The chapter still doesn't "work," however. It's not badly written, but it needs vigor and coherence. It needs pacing. I've advised her to lay it aside for now and move on to the next one, with the promise to herself that she'll return to fix it when it feels fresh again. She may have to consider actually re-writing part of it, or even re-thinking it at a fundamental level. Although words can feel inevitable or unchangeable once you've written them (Alastair Fowler said they tend to harden, like concrete hardens, if you write too soon), they're just words. You can re-state, scrap and start over, try fresh approaches, anything! And the re-write is usually faster than the original, because your mind now knows what it wants to say, so it's simply a matter of stating it in an engaging and accessible way.

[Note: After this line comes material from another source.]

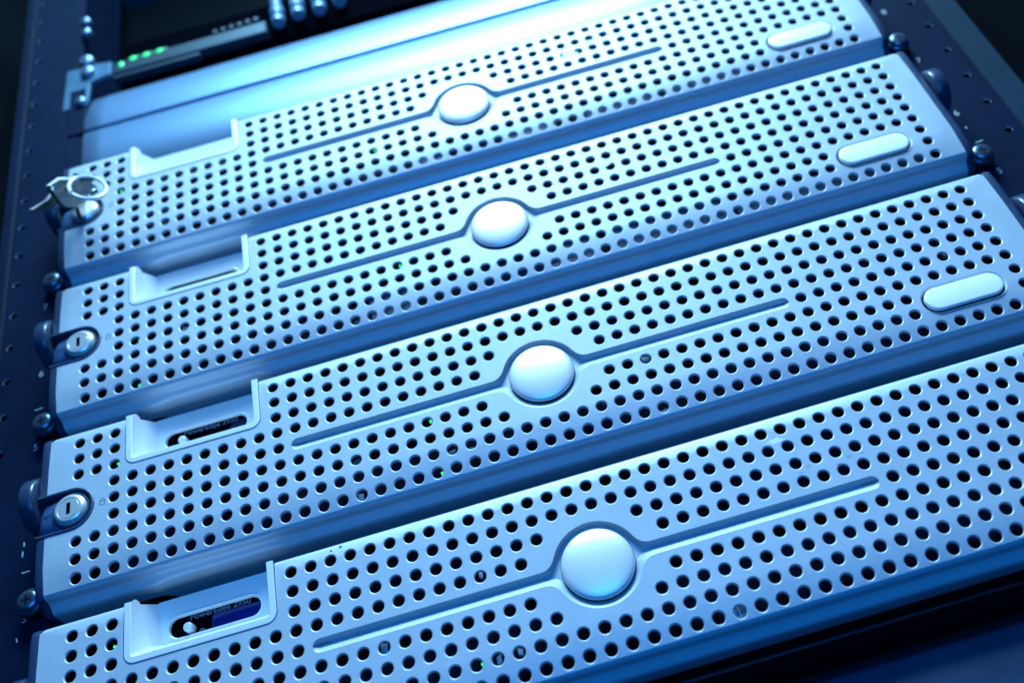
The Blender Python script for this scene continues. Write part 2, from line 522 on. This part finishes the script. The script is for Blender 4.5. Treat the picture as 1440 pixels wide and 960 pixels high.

Wednesday, October 22, 2008

Who will create your book's index?

Few scholarly authors think about the humble index, but it is a vital aspect of any book, and one that can become a serious issue in the later stages of publication. Indexing is a craft, not simply a clerical task, and people who index well can also bring it to the level of an art. Most people think of a too-skimpy index as the main problem, but in reality an overly inclusive one is worse. If an index leads you to every mention of a person or a thing, you'll be flipping back and forth in the book with little sense of the intellectual content behind each reference. A good index takes you where you need to go and makes sure you find every substantive instance in proper context, but without sending you to inconsequential mentions, low-content footnotes, etc.

Indexes cost money, and unless your university press contract specifically states that the press will pay for and provide an index, then you can be assured that the index is your responsibility. Can you create your own? Probably not; it is enormously time-consuming and it requires the above-mentioned professional skills. Also, it can only be created when the book is in galleys and the pagination absolutely will not change, which means you can't just press a button on your computer and make it happen from manuscript (that wouldn't work for other reasons as well... there is no such thing as a push-button indexing program and in many ways there can't be). I strongly recommend working with an experienced indexer, and expecting to pay about $4.50 per typeset page.

The secret to a good index is to initiate the conversation with your publisher early so that you know what is expected, review others from the same publisher so you get a sense of the preferred style, and ask for some names. Then do some research on your own, perhaps contacting other university presses to find out who they use. At Booklab we have certain indexers we love and use, but they tend to be trade secrets because we don't want them to become overwhelmed with other people's projects and have no time for ours. Your publisher may feel the same way, so look in the back of trade publications as well to see who advertises book indexing services. Insist on a list of books they have already successfully indexed, look at those books, and also contact the book's editor to see how it was working with that indexer.

Indexing experiences run all the way from heaven to hades and back again. You can make your experience a heavenly one if you plan ahead, do your provider research long before you need the indexer, and budget your money (you will almost always have to pay for this if you did not get an advance for your book, and especially if you paid a subvention). This blog post is also my word of appreciation to professional book indexers. Thank you for the important work that you do!